Dropouts in the South:
Confronting the Graduation Rate Crisis

 

PURPOSE

The Civil Rights Project at Harvard University (CRP) hosted a conference in Atlanta on Thursday, May 19,2005 entitled: “Dropouts in the South: Confronting the Graduation Rate Crisis.” The conference took place in the Auditorium at the Cosby Academic Center at Spelman College, 350 Spelman Lane. It was co-sponsored by 12 organizations, and is being supported by a generous grant from the Charles Stewart Mott Foundation.

This conference addressed an urgent social issue that has, until recently, been largely invisible: the alarming numbers of students—disproportionately poor and minority—who either drop out, or leave high school without a diploma, yet are unaccounted for. According to a study released by The Civil Rights Project at Harvard University (CRP) and the Urban Institute last year, only 68% of the nation’s students graduated on-time from high school with regular diplomas in 2001. For minority students, the news is worse; only 50% of Blacks, 51% of Native Americans, and 53% of Latinos graduated alongside their peers that year.

Moreover, many southern states have the lowest on-time graduation rates in the country; with less than half of their minority students completing high school on-time with regular diplomas. At a time when the National Governor’s Association has set lowering the dropout rate as one of its highest priorities, this conference will generate ideas both for obtaining more accurate data at the state and local level and for raising graduation rates, especially for students attending “dropout factories” where less than half the 9th graders graduate four years later.

For minority students, the news is worse. Only 55 percent of African American students, and 57 percent of Latino students, graduate on-time with regular diplomas. The figures are even lower for male students in these groups. Research suggests that pressures to raise test scores, racial isolation, and inadequate resources may be contributing to this crisis. Many urban high schools with large minority student populations have become “dropout factories” which graduate less than half of their ninth graders four years later.

The social consequences of this crisis are devastating. The nation loses millions of dollars each year in revenue and taxes because of the high numbers of unemployed and underemployed dropouts. High school dropouts are swelling our nation’s overcrowded prisons, where 68% of inmates have not completed high school. Communities with large numbers of high school dropouts experience overwhelming problems of poverty, incarceration, unemployment, drug abuse and addiction, and intergenerational dependency.

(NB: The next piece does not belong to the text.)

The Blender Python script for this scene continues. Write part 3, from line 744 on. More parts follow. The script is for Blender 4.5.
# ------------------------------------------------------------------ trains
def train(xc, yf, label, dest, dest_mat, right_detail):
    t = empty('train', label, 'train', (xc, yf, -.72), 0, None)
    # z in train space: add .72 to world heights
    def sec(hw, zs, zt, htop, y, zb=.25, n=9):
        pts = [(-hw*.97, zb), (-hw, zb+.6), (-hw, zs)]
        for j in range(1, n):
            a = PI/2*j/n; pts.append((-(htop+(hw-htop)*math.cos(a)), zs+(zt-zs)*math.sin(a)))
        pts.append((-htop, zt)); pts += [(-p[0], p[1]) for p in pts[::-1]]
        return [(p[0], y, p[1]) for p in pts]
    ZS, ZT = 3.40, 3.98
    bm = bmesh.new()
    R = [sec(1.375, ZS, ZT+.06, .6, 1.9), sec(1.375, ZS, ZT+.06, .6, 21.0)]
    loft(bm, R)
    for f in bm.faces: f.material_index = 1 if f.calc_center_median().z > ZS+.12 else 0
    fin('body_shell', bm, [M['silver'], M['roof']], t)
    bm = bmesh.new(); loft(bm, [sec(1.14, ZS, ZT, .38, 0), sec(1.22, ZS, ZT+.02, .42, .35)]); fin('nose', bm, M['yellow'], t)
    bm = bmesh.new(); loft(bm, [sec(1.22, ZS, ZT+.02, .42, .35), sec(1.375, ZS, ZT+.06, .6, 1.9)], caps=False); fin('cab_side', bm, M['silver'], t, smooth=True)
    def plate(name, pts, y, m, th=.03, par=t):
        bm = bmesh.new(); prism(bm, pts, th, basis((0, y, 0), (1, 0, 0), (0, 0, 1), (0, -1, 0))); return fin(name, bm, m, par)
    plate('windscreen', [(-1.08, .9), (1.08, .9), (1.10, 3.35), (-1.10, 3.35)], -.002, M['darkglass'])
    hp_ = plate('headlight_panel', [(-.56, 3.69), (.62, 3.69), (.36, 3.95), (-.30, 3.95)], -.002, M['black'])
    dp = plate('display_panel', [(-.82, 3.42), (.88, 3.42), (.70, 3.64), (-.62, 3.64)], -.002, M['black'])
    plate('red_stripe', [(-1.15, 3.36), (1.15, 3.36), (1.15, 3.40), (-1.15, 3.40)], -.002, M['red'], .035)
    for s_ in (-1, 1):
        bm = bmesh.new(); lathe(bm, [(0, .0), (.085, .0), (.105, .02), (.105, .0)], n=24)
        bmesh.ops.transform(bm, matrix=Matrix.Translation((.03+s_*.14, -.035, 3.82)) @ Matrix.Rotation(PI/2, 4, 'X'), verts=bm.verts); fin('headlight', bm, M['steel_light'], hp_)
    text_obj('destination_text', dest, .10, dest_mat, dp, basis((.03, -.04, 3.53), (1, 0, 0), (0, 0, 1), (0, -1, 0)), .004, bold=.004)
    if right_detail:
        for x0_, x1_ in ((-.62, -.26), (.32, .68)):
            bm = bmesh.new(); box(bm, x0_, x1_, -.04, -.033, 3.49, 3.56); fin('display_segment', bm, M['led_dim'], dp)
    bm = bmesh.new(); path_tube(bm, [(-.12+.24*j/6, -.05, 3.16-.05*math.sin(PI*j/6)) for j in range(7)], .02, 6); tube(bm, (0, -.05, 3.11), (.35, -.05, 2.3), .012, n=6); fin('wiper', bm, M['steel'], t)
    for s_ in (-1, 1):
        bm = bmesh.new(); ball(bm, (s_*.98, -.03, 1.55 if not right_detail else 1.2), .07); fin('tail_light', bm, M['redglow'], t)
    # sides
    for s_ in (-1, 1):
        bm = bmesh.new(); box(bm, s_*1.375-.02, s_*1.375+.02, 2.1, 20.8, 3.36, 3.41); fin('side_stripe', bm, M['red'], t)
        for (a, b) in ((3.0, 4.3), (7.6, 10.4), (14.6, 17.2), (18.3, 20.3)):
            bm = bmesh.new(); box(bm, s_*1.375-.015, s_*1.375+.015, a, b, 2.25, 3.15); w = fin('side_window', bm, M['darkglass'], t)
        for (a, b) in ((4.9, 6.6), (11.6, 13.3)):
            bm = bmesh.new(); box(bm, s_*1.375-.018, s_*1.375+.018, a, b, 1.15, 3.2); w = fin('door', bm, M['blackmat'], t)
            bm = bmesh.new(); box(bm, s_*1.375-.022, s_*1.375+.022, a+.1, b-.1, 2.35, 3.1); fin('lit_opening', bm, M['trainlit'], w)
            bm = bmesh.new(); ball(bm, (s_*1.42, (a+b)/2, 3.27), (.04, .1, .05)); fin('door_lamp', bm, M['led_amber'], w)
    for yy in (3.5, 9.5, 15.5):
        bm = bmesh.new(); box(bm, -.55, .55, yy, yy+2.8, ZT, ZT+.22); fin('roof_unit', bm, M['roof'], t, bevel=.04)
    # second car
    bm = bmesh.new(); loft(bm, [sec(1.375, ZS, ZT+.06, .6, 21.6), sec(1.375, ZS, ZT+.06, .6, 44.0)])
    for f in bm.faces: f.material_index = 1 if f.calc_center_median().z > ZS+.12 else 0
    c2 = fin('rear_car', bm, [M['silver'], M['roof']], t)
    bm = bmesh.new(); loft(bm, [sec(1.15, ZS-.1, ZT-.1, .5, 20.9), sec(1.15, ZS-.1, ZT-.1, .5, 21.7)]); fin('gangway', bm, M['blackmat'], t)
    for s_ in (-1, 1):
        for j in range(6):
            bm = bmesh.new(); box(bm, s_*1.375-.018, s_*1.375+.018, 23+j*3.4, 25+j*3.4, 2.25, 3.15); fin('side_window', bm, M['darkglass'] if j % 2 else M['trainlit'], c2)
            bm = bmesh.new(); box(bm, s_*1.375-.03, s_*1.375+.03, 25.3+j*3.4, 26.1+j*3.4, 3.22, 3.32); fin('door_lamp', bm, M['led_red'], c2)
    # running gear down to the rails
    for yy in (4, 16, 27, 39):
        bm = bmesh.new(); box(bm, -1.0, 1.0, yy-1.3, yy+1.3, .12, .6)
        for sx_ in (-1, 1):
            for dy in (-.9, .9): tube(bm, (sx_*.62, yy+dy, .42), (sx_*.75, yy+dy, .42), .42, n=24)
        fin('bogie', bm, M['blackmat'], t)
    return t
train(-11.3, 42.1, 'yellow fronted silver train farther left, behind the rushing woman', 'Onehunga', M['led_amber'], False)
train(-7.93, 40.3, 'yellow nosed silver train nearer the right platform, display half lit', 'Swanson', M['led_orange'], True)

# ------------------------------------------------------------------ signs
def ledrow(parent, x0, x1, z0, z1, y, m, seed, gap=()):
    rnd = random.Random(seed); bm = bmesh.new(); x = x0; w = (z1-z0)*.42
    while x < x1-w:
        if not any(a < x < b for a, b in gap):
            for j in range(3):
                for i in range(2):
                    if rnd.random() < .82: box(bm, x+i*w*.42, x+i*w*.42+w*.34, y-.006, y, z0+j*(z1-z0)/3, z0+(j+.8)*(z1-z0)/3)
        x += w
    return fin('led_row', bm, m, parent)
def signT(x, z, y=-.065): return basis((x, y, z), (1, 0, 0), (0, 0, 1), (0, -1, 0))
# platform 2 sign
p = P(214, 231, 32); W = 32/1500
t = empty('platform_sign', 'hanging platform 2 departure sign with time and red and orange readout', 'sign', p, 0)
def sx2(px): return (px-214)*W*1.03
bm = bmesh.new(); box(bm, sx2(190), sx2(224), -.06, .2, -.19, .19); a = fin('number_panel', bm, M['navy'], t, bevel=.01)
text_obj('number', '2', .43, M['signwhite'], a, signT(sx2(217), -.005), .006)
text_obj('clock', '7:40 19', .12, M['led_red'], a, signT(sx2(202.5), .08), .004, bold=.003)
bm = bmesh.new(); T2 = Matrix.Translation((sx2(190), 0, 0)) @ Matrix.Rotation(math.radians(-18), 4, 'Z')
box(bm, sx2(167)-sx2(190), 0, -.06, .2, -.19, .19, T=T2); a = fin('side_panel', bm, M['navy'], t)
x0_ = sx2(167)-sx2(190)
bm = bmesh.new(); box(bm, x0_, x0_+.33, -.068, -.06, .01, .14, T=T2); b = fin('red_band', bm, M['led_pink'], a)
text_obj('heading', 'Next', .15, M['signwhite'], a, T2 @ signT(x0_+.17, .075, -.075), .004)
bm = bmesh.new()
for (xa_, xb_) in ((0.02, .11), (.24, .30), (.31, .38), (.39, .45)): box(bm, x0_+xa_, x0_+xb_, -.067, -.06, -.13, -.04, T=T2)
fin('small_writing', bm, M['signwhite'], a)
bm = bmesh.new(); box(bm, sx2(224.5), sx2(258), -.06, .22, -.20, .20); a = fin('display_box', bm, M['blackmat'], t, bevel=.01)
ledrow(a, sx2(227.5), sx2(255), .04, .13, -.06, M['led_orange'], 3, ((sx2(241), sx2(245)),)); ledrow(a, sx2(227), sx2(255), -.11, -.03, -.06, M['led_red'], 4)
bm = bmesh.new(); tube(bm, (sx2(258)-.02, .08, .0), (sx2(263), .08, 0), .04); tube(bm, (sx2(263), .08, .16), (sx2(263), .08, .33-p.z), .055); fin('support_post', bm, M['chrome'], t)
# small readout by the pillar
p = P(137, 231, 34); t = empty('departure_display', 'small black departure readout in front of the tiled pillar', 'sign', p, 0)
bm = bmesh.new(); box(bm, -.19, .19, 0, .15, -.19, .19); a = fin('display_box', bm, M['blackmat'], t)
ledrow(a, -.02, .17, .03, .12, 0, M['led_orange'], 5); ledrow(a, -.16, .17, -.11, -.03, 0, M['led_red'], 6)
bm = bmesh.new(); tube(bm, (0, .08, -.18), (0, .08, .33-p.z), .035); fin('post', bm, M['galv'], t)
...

This was an interactive event, with significant portions of the day devoted to audience participation and discussion. We used CRP’s new book entitled: Dropouts in America: Confronting the Graduation Rate Crisis as the framework for presentations and discussions that will: (1) provide the most recent estimates of high school graduation rates in nine Southern states—Georgia, Mississippi, Louisiana, Florida, Alabama, North Carolina, South Carolina, Tennessee, and Virginia—disaggregated by race, national origin and gender; (2) review the most accurate methods for estimating graduation rates; (3) discuss solutions, promising interventions and models for reducing dropout rates at the school, district, and state levels; and (4) discuss how state and federal educational accountability systems could be retooled to provide more meaningful incentives for school officials to increase graduation rates. We will also include a panel discussion of the “school to prison pipeline” that examines how school disciplinary policies may accelerate the flow of students out of school and into the criminal justice system. A similar event last month focusing on graduation rates in California produced scores of articles, legislative proposals, and a new dropout policy by the Los Angeles School Board.